_WHAT YOU HAVE TO DO:_ Find every line with "root" in it, then report how many there are and nothing more.

_SUPPLIED DATA:_
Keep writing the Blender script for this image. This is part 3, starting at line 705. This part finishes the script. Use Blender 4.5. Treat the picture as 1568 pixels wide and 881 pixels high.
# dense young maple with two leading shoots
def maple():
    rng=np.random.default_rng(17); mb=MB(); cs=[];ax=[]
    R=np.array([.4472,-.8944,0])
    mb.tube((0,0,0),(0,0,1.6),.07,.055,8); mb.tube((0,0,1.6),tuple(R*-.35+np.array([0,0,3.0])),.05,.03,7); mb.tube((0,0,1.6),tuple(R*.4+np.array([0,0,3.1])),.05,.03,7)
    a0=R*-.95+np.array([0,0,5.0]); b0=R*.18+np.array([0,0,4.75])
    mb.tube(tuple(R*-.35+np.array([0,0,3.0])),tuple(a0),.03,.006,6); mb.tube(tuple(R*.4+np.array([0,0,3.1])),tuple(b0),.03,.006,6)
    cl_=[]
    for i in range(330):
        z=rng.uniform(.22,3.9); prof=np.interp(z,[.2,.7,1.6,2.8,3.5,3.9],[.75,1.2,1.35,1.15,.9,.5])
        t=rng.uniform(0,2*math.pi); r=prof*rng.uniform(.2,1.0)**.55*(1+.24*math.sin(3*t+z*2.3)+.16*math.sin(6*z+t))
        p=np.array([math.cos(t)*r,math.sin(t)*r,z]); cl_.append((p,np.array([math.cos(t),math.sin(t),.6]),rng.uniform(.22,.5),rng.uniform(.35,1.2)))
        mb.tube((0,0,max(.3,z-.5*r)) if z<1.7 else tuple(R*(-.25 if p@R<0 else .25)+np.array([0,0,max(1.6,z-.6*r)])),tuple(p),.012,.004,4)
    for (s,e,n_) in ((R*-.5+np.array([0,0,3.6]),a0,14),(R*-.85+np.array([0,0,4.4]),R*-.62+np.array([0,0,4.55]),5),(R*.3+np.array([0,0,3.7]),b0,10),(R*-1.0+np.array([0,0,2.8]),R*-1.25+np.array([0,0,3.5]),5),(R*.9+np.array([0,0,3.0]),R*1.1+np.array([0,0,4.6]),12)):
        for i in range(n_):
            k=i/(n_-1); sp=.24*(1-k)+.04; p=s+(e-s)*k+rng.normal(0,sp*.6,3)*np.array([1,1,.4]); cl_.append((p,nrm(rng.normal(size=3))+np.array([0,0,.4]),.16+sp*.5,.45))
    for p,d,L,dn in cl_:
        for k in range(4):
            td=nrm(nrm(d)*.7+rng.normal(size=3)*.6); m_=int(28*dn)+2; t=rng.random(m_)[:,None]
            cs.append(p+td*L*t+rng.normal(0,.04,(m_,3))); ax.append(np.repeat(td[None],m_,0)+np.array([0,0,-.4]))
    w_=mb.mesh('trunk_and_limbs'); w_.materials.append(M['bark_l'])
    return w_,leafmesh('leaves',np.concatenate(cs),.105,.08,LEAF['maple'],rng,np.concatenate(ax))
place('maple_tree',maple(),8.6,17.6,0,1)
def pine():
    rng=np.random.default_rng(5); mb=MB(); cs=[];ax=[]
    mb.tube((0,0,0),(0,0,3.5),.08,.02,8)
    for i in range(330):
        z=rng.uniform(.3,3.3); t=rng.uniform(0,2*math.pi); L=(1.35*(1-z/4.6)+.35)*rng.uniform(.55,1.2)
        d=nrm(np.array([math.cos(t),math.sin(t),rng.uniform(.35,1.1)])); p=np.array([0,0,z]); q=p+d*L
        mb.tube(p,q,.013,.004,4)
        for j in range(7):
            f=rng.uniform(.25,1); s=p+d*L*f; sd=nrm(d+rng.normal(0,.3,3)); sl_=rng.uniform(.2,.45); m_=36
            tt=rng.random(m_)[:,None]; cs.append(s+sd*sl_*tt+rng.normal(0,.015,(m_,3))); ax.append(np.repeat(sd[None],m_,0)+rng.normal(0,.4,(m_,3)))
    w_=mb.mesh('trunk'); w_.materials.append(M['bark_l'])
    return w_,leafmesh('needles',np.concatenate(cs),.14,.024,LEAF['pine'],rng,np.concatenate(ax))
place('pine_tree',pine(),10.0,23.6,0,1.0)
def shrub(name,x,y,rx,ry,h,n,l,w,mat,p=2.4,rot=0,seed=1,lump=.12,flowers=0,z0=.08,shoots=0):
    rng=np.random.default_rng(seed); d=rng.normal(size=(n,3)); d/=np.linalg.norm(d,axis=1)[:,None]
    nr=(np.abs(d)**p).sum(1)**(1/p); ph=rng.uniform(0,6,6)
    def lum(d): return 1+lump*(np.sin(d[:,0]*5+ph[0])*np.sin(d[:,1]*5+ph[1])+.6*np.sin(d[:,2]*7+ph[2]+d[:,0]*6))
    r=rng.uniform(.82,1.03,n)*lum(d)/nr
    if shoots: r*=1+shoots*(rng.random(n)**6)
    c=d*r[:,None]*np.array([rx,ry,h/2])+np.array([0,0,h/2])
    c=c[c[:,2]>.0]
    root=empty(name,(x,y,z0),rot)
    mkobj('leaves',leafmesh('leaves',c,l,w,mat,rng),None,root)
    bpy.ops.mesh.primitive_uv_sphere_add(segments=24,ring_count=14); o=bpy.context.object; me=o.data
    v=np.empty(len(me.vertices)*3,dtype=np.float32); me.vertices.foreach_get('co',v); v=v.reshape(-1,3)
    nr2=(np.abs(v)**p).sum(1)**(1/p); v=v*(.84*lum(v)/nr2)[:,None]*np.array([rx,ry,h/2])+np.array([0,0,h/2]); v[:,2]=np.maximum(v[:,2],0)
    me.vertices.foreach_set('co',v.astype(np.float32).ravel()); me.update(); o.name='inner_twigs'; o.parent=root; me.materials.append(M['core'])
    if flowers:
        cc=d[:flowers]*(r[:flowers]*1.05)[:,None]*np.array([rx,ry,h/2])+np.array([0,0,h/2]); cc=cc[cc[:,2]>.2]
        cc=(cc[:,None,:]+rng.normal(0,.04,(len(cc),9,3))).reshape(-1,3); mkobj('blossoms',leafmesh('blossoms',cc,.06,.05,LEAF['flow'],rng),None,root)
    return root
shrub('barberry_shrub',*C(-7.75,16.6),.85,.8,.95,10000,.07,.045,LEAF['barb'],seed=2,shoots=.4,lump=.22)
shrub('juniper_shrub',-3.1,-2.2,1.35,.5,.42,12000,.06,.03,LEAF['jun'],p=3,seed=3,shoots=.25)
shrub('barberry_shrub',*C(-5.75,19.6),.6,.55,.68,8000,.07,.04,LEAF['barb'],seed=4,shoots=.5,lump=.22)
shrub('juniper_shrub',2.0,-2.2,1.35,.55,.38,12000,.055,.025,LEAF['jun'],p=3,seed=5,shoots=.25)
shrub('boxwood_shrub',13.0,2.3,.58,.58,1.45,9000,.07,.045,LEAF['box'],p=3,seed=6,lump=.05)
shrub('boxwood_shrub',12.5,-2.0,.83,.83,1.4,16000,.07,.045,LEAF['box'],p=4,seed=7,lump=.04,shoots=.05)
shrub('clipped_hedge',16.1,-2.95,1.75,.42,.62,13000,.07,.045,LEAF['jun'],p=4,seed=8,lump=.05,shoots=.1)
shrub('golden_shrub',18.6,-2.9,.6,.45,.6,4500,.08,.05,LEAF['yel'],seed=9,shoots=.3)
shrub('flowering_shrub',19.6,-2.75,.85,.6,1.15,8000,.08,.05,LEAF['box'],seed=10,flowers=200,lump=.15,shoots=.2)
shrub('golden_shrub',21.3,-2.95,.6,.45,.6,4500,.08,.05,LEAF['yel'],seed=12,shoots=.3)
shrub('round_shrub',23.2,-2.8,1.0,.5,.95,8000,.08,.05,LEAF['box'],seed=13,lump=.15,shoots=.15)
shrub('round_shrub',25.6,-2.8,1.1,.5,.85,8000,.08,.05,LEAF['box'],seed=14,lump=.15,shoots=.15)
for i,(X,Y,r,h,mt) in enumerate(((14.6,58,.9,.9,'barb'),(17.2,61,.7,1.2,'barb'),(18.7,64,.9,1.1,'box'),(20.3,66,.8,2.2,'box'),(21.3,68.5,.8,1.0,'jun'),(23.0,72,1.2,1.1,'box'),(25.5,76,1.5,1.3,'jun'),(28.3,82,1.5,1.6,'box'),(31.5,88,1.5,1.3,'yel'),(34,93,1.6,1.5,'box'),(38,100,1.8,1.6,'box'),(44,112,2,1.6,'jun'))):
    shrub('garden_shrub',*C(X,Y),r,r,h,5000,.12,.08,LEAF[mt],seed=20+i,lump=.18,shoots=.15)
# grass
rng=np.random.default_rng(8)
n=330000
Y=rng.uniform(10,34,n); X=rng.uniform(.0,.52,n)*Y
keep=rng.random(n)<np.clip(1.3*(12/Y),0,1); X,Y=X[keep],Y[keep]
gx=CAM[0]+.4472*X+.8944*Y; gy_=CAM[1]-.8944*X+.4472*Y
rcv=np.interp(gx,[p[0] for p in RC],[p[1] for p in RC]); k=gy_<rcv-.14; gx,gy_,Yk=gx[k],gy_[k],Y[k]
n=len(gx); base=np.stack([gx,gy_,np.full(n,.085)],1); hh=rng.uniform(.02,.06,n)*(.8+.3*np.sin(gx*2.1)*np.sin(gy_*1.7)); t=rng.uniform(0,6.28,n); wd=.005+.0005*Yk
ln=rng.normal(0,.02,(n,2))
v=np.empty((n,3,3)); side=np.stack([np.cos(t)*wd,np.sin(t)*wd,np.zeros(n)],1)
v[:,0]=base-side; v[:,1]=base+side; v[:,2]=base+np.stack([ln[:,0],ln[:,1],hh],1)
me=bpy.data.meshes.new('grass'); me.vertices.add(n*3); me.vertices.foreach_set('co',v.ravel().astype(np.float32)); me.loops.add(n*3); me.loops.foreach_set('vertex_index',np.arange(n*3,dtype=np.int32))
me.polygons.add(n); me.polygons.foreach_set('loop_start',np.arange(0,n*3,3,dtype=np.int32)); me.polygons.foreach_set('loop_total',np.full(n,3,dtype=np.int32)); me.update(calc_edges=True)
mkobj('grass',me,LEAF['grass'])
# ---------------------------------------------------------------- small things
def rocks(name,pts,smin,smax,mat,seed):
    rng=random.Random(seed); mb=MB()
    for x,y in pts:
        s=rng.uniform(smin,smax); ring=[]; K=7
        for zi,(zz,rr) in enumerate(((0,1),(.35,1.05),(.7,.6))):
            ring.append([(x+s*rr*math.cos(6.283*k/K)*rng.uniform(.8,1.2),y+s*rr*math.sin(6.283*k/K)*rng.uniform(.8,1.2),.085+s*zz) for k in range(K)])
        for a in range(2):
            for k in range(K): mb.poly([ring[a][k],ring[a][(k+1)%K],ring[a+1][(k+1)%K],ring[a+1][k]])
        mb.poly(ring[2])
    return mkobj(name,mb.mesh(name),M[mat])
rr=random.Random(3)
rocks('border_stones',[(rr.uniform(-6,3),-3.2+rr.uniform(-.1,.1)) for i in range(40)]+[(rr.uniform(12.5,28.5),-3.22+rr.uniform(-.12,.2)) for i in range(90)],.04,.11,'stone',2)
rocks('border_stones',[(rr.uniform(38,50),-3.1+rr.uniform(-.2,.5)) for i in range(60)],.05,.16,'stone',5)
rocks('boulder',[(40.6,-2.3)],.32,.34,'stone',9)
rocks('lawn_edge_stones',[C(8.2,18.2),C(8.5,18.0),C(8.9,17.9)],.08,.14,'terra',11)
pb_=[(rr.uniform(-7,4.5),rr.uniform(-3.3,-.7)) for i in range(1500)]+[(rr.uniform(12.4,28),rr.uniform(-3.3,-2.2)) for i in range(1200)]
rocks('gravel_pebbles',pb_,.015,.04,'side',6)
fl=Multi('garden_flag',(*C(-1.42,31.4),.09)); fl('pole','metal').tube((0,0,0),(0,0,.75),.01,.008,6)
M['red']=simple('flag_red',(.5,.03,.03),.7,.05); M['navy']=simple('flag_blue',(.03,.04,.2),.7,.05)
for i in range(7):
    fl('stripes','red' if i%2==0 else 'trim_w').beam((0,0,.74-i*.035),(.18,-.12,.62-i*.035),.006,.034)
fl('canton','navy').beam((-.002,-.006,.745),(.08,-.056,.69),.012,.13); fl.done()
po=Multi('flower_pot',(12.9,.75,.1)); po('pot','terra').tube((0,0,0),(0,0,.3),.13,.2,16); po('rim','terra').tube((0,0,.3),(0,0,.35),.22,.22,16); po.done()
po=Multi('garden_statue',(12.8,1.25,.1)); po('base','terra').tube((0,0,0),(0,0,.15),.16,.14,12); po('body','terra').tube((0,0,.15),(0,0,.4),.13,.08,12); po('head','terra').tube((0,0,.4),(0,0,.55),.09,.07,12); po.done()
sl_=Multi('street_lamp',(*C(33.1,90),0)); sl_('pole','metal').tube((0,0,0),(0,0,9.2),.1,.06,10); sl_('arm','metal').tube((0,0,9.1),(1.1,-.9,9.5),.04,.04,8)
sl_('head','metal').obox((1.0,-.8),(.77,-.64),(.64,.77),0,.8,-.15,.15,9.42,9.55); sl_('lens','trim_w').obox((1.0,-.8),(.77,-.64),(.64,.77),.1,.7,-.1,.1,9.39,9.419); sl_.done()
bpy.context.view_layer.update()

_CORRECT OUTPUT:_ 5